Lì, il silenzio lascia spazio a un brulicare di parole, ogni lembo di terra accoglie ossa e memorie di ciò che è perduto, e i morti fanno rumore “dal sottomondo in cui sono confinati”, risalgono dalla terra energie residue, voci inascoltate che parlano di noi e da cui “potremmo addirittura essere decifrati”.

La parola silenzio è “una parola vinta in partenza, annientata, ma che ancora la forza di ricondurci alle spoglie di una lingua che, se non può dire, fa. È la lingua che compie un'azione”, si legge nelle ultime epistole del Professore. “Queste lettere si fanno testimoni di qualcosa che c'è perché non c'è più”.

Dal silenzio rinasce la parola, rinasce la vita. “Effatà”, suona nelle orecchie di una bambina di tre anni al suo battesimo, “Effatà”, dice Gesù Cristo al sordomuto: “Apriti al sentire. Apriti al dire”. 

È una parola nuova, uno spazio in cui incontrare l’altro, sentire il suo sentire, far nascere in sé il sentimento di un’appartenenza, che si acuisce nel dolore e nell’amore.

“Siamo sconosciuti e imprecisi – scrive ancora il Professore – ma a me sembra di averti continuamente parlato negli anni che si sono avvicendati senza una carezza sul cuore. Si può vivere senza amore, Adolphine?

Ma due occhi che guardano solo te, che ti guardano addolciti anche se non hai attratto mai nessuno sguardo che non fosse d'istituzione, due occhi che ti raccolgono e trattengono di te l'immagine che più intimamente ti somiglia, due occhi così mi sono mancati, Adolphine, e ora capisco quanto”.

Se la chiave di volta del libro, del suo vagare decentrato nel tempo alla ricerca di un presentimento di un sapere non ancora cosciente, è l’Immemorare di Benjamin, la scheggia del passato che lacera il presente e lo illumina, il filo che lo tiene insieme è un filo di paglia, e per seguirlo è necessario continuare a confidare in una “parola che non sia vinta, una parola che trovi, ancora, il modo per dire quanto non può dire”.

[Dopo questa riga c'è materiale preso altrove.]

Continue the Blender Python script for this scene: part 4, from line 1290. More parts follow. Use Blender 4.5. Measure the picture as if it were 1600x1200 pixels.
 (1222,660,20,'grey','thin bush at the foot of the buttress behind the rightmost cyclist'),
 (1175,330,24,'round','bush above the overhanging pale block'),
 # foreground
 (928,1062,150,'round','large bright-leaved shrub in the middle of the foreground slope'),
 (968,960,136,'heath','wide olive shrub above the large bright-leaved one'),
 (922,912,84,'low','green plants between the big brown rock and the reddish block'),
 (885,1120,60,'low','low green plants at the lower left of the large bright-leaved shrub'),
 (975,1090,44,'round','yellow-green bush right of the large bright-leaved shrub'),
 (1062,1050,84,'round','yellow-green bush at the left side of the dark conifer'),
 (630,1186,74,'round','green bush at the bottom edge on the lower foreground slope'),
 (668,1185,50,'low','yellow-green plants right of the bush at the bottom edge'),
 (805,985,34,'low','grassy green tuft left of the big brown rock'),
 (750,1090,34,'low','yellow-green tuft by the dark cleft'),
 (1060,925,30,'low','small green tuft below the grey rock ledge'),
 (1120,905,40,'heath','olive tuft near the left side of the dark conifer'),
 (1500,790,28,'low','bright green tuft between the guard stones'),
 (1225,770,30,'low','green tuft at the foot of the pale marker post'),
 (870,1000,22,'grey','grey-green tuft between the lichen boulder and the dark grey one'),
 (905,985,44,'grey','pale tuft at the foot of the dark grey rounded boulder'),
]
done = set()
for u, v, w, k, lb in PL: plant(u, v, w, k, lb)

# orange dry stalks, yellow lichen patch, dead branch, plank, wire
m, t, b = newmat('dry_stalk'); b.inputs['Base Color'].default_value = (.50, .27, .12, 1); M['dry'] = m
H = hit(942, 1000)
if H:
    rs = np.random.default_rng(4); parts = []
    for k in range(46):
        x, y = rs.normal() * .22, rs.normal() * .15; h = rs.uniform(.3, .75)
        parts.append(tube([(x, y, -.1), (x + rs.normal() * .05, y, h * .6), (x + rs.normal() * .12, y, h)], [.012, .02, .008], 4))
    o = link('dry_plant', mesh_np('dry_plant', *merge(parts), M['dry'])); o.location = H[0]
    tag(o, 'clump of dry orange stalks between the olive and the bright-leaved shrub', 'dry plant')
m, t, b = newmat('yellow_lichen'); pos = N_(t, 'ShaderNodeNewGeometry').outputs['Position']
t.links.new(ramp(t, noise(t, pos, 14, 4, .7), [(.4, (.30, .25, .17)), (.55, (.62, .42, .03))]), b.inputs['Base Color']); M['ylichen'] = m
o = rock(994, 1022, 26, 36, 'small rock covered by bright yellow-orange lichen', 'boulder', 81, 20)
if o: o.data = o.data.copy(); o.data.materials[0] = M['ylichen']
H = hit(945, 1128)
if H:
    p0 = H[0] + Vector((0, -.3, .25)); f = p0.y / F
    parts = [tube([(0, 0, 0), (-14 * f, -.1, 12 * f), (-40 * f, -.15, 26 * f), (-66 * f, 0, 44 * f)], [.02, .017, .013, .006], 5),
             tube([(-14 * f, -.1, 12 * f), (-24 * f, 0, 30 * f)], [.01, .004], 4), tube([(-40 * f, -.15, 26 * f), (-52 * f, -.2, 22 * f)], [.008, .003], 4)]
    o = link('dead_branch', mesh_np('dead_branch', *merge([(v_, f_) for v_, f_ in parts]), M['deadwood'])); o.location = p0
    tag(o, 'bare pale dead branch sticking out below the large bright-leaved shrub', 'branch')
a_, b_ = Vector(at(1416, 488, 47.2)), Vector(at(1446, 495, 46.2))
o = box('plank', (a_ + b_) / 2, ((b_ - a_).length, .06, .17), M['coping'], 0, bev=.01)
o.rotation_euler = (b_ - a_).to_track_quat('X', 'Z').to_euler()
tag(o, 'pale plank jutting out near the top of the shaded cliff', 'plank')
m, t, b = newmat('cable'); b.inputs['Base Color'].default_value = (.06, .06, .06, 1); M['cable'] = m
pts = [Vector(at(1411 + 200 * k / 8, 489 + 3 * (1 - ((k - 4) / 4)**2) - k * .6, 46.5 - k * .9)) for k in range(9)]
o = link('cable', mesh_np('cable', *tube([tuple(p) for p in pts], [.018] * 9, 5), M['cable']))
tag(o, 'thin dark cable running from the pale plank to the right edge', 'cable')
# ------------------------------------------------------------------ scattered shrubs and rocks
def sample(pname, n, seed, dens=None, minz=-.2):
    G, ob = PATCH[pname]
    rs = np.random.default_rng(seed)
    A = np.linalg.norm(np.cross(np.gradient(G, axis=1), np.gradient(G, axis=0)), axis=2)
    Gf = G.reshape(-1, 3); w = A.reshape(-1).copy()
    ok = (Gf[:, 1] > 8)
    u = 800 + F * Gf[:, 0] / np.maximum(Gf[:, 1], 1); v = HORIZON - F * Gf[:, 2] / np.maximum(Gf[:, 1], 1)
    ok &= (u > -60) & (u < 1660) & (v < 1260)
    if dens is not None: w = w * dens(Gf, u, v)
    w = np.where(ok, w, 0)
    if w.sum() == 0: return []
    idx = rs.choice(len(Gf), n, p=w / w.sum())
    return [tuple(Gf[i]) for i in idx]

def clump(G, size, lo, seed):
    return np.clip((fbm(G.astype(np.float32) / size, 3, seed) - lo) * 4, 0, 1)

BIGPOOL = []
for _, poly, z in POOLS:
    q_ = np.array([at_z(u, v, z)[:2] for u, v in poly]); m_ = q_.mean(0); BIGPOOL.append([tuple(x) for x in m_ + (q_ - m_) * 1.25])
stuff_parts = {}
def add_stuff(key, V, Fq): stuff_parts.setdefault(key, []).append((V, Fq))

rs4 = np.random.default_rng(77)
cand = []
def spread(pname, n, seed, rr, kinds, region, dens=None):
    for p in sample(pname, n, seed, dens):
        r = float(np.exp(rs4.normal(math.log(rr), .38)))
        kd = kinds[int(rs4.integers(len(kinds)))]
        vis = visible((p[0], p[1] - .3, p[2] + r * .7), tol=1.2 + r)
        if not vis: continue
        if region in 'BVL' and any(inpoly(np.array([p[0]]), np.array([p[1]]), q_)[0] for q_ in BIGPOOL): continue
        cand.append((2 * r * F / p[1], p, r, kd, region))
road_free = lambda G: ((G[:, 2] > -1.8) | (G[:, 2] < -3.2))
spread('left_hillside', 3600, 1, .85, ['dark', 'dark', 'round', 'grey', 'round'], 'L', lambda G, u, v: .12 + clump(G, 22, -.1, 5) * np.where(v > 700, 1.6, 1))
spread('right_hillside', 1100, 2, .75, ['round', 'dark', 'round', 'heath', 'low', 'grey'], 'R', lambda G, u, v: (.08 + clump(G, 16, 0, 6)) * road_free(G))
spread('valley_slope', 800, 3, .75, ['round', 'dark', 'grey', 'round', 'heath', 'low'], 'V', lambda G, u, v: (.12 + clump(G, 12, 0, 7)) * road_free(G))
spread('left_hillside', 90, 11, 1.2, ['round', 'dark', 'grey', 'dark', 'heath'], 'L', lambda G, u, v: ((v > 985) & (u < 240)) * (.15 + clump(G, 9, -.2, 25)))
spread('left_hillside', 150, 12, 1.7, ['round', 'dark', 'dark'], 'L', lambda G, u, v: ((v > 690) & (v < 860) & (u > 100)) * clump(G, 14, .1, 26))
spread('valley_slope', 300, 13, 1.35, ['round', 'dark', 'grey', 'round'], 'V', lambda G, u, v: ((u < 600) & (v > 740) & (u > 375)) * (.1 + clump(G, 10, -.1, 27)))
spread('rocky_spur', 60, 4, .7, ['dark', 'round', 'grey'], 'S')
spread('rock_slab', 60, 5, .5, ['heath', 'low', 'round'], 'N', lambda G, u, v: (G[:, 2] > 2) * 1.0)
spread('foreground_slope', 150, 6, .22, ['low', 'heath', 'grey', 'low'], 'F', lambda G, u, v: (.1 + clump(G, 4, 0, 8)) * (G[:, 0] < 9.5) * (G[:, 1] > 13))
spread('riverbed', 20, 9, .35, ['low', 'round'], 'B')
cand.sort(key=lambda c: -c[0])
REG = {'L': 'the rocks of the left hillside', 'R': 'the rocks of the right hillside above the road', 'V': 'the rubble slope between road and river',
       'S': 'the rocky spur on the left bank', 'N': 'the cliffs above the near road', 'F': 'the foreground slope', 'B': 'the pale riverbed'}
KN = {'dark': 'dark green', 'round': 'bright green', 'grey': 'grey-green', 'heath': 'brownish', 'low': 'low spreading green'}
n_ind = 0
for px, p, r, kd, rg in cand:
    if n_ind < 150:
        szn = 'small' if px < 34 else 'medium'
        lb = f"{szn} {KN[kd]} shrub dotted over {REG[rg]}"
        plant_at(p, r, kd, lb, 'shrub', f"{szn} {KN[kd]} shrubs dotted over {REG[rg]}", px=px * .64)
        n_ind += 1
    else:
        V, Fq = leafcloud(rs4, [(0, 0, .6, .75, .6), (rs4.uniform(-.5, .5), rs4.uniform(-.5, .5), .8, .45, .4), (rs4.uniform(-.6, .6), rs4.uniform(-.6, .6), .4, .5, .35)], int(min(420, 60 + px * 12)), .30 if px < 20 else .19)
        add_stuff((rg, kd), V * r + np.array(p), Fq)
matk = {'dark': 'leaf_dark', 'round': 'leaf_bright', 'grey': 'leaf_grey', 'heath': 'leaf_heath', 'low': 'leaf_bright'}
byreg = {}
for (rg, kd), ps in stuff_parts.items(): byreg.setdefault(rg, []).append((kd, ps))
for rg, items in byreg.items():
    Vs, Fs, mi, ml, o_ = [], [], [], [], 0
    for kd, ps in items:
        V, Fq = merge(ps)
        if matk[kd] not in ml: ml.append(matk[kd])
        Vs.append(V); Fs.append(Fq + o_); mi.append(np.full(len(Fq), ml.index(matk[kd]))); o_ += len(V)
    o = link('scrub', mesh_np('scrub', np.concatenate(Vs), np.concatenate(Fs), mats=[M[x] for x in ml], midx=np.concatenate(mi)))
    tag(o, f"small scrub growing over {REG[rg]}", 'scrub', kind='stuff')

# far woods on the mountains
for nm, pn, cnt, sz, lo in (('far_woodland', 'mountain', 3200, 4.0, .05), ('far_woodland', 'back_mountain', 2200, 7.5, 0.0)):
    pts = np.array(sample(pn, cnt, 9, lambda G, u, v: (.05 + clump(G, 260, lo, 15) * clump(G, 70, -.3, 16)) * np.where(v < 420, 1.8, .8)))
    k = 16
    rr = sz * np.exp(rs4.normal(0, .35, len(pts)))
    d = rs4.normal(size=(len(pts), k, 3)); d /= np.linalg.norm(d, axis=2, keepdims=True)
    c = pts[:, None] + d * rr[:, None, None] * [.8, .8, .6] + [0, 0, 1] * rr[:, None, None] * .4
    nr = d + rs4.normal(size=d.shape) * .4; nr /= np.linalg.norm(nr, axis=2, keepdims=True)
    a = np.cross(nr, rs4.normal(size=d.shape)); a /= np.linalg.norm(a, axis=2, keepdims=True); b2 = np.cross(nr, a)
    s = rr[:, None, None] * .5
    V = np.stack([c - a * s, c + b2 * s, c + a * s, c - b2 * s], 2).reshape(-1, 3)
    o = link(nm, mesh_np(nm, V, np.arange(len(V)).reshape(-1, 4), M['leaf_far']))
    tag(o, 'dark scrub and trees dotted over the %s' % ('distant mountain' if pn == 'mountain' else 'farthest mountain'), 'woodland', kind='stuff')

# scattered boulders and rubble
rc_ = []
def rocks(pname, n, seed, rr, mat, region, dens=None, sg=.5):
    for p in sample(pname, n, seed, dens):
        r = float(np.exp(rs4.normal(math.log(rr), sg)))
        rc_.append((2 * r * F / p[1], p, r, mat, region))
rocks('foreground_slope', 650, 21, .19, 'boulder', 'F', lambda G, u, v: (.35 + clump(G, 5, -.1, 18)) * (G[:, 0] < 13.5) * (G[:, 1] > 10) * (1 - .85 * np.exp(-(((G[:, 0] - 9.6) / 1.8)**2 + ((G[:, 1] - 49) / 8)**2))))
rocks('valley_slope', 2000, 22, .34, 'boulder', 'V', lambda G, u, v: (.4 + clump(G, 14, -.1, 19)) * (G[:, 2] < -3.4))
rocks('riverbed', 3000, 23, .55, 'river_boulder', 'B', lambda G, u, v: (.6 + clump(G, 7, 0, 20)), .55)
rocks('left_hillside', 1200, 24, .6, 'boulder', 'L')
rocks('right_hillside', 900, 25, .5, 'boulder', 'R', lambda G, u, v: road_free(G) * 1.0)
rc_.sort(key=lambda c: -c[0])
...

Una parola che accolga e tenga insieme, una parola d’amore, che riluce dietro la filigrana delle parole di Pellegrino, dietro “il suo scrivere di ombre e margini, di silenzi”, sin dal titolo, che rimanda ai versi di Ungaretti, “versi liberi per dire che gli spettri del passato se ne stanno andando che nulla fa più paura, dopo l'immensa paura, e che adesso la luce si ferma su di loro, loro due vicini, in un'ora costante”, e che promettono per tutti un luogo in cui l’abbandono fa nascere la luce, in cui, finalmente, ritrovarsi.